Basically I meant a system with some robust core (algorithm) which is not optimizable and which gives you some positive expectancy, in other words the quality ingredient. Then I'd be looking to enhance it with quantity gradient which can be optimized. So, in short, if you set not the best parameters you'd still get some profit in long run, maybe with fractional profit factor like 1.01 (well honestly in practice I would not go with 1.01 but maybe with 1.5). Then the goal of your optimizable parameters is to make the profit factor acceptable. If you made a poor choice with it or badly over-optimized it you'd still save you account. No matter how good a system could be I always expect it may fail at any time therefore a backup system should be at hands as well until you figure out how to fix the original system. That's what was mentioned here as observing, learning and adjusting in real time. Just my point of view derived from practice.
Quote from Arthur Deco:
Well, duh!

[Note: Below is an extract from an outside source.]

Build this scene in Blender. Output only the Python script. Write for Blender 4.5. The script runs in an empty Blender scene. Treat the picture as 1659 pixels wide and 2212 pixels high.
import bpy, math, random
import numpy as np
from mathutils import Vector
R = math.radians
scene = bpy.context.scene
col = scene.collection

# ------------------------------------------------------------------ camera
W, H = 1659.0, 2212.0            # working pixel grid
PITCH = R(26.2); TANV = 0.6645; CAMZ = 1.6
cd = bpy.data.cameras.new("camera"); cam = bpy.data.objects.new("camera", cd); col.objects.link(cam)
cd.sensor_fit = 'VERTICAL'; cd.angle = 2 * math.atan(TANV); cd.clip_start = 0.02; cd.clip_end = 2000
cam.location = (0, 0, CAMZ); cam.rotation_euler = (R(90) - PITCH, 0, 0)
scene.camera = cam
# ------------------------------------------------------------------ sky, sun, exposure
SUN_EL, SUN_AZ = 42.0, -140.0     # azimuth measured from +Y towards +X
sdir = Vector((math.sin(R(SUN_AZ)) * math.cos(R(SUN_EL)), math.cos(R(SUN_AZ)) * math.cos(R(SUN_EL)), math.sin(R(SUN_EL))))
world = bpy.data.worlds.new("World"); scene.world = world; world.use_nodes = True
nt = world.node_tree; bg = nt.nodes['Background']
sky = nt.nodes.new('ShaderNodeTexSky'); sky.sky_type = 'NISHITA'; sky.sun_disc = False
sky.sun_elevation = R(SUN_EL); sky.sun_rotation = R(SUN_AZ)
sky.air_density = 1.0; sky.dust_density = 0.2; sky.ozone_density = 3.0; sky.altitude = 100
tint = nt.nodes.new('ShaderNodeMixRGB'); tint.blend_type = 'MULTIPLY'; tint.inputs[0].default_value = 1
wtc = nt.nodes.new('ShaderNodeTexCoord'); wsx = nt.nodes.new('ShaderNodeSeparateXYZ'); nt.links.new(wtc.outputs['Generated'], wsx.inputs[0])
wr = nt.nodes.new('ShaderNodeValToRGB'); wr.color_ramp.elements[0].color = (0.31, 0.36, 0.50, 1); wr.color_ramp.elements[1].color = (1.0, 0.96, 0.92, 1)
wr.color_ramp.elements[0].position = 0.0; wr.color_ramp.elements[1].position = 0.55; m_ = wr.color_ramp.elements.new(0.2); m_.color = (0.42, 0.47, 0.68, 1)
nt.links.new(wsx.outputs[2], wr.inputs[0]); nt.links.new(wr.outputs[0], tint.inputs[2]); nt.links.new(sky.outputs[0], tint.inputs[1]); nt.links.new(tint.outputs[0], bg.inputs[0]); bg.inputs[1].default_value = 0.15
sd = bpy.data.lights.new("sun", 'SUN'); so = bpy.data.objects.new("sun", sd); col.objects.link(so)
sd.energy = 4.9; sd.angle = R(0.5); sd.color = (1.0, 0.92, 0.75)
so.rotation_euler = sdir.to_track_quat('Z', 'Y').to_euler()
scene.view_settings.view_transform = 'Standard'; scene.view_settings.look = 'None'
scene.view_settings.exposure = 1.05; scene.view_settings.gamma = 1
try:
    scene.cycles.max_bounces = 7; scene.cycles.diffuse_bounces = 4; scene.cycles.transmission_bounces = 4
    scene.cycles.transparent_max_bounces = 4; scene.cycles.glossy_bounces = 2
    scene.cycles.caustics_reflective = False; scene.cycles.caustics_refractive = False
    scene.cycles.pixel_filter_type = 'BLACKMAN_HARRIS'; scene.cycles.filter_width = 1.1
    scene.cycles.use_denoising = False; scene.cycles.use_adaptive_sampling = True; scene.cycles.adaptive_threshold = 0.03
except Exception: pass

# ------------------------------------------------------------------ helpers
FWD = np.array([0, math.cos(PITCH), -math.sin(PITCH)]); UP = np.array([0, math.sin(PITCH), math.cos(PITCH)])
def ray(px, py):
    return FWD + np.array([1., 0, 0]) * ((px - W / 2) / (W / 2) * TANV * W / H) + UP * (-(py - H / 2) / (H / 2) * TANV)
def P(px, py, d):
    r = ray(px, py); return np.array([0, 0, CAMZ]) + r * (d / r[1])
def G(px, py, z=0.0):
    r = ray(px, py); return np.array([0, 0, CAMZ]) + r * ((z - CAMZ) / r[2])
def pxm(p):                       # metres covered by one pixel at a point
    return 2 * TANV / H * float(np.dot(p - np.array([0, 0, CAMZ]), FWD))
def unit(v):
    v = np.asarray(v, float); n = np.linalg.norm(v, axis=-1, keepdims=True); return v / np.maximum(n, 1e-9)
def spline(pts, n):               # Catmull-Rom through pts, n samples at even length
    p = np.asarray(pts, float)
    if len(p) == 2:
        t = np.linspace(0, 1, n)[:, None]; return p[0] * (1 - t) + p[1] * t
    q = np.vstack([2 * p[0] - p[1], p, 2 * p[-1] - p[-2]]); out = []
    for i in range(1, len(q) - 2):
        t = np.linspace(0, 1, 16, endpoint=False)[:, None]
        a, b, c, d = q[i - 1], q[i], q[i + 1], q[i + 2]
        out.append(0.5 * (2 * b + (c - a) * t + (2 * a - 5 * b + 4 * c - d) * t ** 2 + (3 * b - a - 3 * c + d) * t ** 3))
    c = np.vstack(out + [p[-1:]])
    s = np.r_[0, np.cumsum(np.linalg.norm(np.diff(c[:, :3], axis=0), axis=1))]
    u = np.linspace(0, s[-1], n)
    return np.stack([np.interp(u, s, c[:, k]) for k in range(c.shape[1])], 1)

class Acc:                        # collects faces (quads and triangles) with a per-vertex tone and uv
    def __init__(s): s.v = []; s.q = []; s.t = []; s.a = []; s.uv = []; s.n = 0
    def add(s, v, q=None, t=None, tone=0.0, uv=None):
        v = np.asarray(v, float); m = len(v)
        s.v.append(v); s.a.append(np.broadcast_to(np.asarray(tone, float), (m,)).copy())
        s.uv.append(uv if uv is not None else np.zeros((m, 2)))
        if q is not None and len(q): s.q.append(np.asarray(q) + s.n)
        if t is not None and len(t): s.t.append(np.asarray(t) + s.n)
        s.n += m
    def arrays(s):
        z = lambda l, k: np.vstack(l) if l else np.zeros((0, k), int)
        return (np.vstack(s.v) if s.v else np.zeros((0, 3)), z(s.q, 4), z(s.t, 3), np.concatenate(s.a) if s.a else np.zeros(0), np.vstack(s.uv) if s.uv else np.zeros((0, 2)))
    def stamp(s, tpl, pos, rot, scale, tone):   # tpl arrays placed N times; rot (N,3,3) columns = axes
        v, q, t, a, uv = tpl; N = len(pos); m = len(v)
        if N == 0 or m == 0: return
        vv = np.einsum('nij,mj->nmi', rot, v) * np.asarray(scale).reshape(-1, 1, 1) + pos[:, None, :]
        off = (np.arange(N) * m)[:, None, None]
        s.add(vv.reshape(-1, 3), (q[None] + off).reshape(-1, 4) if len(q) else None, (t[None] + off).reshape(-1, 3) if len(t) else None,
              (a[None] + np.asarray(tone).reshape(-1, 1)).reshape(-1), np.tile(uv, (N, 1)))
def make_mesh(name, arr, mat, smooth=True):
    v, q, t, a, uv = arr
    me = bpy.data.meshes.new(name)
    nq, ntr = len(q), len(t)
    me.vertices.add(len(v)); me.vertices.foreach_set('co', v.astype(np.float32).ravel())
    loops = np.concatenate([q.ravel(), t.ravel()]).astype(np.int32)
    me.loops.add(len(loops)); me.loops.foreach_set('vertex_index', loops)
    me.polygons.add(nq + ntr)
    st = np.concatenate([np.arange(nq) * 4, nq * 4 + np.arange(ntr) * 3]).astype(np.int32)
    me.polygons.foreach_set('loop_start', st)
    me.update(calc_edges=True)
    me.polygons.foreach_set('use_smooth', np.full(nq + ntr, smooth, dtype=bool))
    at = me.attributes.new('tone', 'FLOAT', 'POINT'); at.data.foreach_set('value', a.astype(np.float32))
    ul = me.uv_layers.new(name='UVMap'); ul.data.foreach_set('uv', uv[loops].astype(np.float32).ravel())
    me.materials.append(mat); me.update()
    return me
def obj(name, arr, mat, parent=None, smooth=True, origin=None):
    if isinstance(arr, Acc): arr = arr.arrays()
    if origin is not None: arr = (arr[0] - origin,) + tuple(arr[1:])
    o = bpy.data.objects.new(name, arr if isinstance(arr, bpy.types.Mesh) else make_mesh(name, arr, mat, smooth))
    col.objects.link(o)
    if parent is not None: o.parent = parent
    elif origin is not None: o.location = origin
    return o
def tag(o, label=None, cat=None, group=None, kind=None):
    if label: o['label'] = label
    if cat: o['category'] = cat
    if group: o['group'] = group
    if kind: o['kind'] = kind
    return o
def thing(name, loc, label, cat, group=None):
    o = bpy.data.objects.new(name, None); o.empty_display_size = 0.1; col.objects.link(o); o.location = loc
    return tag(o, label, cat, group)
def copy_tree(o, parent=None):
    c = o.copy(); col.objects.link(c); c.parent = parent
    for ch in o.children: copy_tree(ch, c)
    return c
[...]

Your 5 years of 15 minute is not that much more than my half-year of one minute. Thanks for your comments on my time period. But I am having trouble wrapping my old head around "if you even enter at least favorable parameters you'd still be positive in long run." In what I do I try to ruthlessly drive out "least favorable parameters" to reduce the number of losers relative to winners, even if that means a lower net profit. For example I have one system where I could net 20% more but I would gag at increasing losers by a factor of 30% (roughly four per win rather than three).